Written request: Exactly as written, print each record in the listing.
• • • • • • •
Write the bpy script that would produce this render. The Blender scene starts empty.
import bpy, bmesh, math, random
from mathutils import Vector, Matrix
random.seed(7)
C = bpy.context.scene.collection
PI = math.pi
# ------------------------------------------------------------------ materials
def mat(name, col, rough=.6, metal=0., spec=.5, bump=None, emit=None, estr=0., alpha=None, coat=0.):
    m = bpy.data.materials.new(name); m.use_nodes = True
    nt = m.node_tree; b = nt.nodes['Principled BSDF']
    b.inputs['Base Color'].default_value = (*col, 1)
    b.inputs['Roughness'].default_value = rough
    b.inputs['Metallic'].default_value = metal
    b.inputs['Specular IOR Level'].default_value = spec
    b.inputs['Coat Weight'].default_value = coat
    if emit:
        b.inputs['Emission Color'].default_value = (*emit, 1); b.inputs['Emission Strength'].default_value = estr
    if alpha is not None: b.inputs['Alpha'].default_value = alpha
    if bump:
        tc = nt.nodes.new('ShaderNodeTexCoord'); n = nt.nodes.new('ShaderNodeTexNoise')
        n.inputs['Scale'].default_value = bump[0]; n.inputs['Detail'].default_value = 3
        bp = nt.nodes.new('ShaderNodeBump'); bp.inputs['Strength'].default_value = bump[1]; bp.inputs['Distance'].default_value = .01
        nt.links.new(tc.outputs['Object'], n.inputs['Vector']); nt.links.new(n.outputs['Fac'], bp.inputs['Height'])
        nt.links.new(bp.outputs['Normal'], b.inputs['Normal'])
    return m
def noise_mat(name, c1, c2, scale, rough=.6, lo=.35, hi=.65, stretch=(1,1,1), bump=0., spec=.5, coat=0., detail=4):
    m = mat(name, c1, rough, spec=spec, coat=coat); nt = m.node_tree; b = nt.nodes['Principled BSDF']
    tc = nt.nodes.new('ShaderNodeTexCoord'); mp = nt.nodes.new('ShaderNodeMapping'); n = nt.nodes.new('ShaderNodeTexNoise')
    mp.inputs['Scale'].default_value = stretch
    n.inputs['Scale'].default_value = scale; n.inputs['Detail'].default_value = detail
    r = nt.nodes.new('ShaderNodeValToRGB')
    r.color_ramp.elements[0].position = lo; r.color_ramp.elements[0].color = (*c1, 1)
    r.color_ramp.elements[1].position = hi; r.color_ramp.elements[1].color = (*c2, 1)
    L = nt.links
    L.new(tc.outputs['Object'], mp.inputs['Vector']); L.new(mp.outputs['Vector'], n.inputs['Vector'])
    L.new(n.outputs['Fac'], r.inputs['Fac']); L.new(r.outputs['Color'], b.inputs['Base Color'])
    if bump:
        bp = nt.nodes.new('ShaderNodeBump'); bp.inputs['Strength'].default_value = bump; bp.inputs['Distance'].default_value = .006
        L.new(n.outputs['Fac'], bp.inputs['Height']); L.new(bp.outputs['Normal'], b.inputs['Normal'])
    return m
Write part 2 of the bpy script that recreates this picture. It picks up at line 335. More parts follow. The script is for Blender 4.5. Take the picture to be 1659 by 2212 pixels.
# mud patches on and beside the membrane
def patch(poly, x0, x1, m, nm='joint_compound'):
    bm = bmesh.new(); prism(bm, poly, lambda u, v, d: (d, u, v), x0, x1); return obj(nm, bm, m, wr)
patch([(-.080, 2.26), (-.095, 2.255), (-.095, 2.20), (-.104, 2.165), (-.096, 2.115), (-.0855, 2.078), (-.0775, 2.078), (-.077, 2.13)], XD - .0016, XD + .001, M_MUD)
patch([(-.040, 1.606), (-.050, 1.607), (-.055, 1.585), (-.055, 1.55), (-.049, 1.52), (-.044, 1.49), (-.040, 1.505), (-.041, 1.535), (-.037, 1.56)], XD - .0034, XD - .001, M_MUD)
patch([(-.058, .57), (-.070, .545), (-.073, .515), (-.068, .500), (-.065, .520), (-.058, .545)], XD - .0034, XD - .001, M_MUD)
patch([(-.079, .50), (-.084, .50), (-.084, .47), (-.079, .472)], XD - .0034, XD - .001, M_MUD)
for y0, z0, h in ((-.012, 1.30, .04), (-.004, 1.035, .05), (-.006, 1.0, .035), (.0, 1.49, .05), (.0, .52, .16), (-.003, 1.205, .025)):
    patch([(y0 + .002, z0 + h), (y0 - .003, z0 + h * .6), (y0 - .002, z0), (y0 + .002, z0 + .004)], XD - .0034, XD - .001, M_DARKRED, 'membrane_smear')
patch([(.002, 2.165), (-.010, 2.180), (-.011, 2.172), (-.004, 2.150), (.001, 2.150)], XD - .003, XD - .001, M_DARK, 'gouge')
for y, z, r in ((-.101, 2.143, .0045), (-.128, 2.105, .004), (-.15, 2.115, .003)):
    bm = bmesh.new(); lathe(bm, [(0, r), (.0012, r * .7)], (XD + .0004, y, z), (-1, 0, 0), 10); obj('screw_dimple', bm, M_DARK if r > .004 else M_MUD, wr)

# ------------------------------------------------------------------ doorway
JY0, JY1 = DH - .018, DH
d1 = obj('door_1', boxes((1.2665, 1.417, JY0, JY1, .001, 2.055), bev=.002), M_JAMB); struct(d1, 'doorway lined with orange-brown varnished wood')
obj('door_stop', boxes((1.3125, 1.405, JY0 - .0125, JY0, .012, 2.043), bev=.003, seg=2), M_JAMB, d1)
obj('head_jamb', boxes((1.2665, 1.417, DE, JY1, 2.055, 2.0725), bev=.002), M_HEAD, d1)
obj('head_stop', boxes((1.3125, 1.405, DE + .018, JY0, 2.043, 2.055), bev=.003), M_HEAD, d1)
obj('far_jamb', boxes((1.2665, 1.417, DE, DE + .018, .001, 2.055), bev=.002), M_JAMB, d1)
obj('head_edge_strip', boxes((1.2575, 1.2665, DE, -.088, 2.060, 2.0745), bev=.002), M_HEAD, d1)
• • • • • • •
The solution:
Write the bpy script that would produce this render. The Blender scene starts empty.
import bpy, bmesh, math, random
from mathutils import Vector, Matrix
random.seed(7)
C = bpy.context.scene.collection
PI = math.pi
# ------------------------------------------------------------------ materials
def mat(name, col, rough=.6, metal=0., spec=.5, bump=None, emit=None, estr=0., alpha=None, coat=0.):
    m = bpy.data.materials.new(name); m.use_nodes = True
    nt = m.node_tree; b = nt.nodes['Principled BSDF']
    b.inputs['Base Color'].default_value = (*col, 1)
    b.inputs['Roughness'].default_value = rough
    b.inputs['Metallic'].default_value = metal
    b.inputs['Specular IOR Level'].default_value = spec
    b.inputs['Coat Weight'].default_value = coat
    if emit:
        b.inputs['Emission Color'].default_value = (*emit, 1); b.inputs['Emission Strength'].default_value = estr
    if alpha is not None: b.inputs['Alpha'].default_value = alpha
    if bump:
        tc = nt.nodes.new('ShaderNodeTexCoord'); n = nt.nodes.new('ShaderNodeTexNoise')
        n.inputs['Scale'].default_value = bump[0]; n.inputs['Detail'].default_value = 3
        bp = nt.nodes.new('ShaderNodeBump'); bp.inputs['Strength'].default_value = bump[1]; bp.inputs['Distance'].default_value = .01
        nt.links.new(tc.outputs['Object'], n.inputs['Vector']); nt.links.new(n.outputs['Fac'], bp.inputs['Height'])
        nt.links.new(bp.outputs['Normal'], b.inputs['Normal'])
    return m
def noise_mat(name, c1, c2, scale, rough=.6, lo=.35, hi=.65, stretch=(1,1,1), bump=0., spec=.5, coat=0., detail=4):
    m = mat(name, c1, rough, spec=spec, coat=coat); nt = m.node_tree; b = nt.nodes['Principled BSDF']
    tc = nt.nodes.new('ShaderNodeTexCoord'); mp = nt.nodes.new('ShaderNodeMapping'); n = nt.nodes.new('ShaderNodeTexNoise')
    mp.inputs['Scale'].default_value = stretch
    n.inputs['Scale'].default_value = scale; n.inputs['Detail'].default_value = detail
    r = nt.nodes.new('ShaderNodeValToRGB')
    r.color_ramp.elements[0].position = lo; r.color_ramp.elements[0].color = (*c1, 1)
    r.color_ramp.elements[1].position = hi; r.color_ramp.elements[1].color = (*c2, 1)
    L = nt.links
    L.new(tc.outputs['Object'], mp.inputs['Vector']); L.new(mp.outputs['Vector'], n.inputs['Vector'])
    L.new(n.outputs['Fac'], r.inputs['Fac']); L.new(r.outputs['Color'], b.inputs['Base Color'])
    if bump:
        bp = nt.nodes.new('ShaderNodeBump'); bp.inputs['Strength'].default_value = bump; bp.inputs['Distance'].default_value = .006
        L.new(n.outputs['Fac'], bp.inputs['Height']); L.new(bp.outputs['Normal'], b.inputs['Normal'])
    return m
Write part 2 of the bpy script that recreates this picture. It picks up at line 335. More parts follow. The script is for Blender 4.5. Take the picture to be 1659 by 2212 pixels.
# mud patches on and beside the membrane
def patch(poly, x0, x1, m, nm='joint_compound'):
    bm = bmesh.new(); prism(bm, poly, lambda u, v, d: (d, u, v), x0, x1); return obj(nm, bm, m, wr)
patch([(-.080, 2.26), (-.095, 2.255), (-.095, 2.20), (-.104, 2.165), (-.096, 2.115), (-.0855, 2.078), (-.0775, 2.078), (-.077, 2.13)], XD - .0016, XD + .001, M_MUD)
patch([(-.040, 1.606), (-.050, 1.607), (-.055, 1.585), (-.055, 1.55), (-.049, 1.52), (-.044, 1.49), (-.040, 1.505), (-.041, 1.535), (-.037, 1.56)], XD - .0034, XD - .001, M_MUD)
patch([(-.058, .57), (-.070, .545), (-.073, .515), (-.068, .500), (-.065, .520), (-.058, .545)], XD - .0034, XD - .001, M_MUD)
patch([(-.079, .50), (-.084, .50), (-.084, .47), (-.079, .472)], XD - .0034, XD - .001, M_MUD)
for y0, z0, h in ((-.012, 1.30, .04), (-.004, 1.035, .05), (-.006, 1.0, .035), (.0, 1.49, .05), (.0, .52, .16), (-.003, 1.205, .025)):
    patch([(y0 + .002, z0 + h), (y0 - .003, z0 + h * .6), (y0 - .002, z0), (y0 + .002, z0 + .004)], XD - .0034, XD - .001, M_DARKRED, 'membrane_smear')
patch([(.002, 2.165), (-.010, 2.180), (-.011, 2.172), (-.004, 2.150), (.001, 2.150)], XD - .003, XD - .001, M_DARK, 'gouge')
for y, z, r in ((-.101, 2.143, .0045), (-.128, 2.105, .004), (-.15, 2.115, .003)):
    bm = bmesh.new(); lathe(bm, [(0, r), (.0012, r * .7)], (XD + .0004, y, z), (-1, 0, 0), 10); obj('screw_dimple', bm, M_DARK if r > .004 else M_MUD, wr)

# ------------------------------------------------------------------ doorway
JY0, JY1 = DH - .018, DH
d1 = obj('door_1', boxes((1.2665, 1.417, JY0, JY1, .001, 2.055), bev=.002), M_JAMB); struct(d1, 'doorway lined with orange-brown varnished wood')
obj('door_stop', boxes((1.3125, 1.405, JY0 - .0125, JY0, .012, 2.043), bev=.003, seg=2), M_JAMB, d1)
obj('head_jamb', boxes((1.2665, 1.417, DE, JY1, 2.055, 2.0725), bev=.002), M_HEAD, d1)
obj('head_stop', boxes((1.3125, 1.405, DE + .018, JY0, 2.043, 2.055), bev=.003), M_HEAD, d1)
obj('far_jamb', boxes((1.2665, 1.417, DE, DE + .018, .001, 2.055), bev=.002), M_JAMB, d1)
obj('head_edge_strip', boxes((1.2575, 1.2665, DE, -.088, 2.060, 2.0745), bev=.002), M_HEAD, d1)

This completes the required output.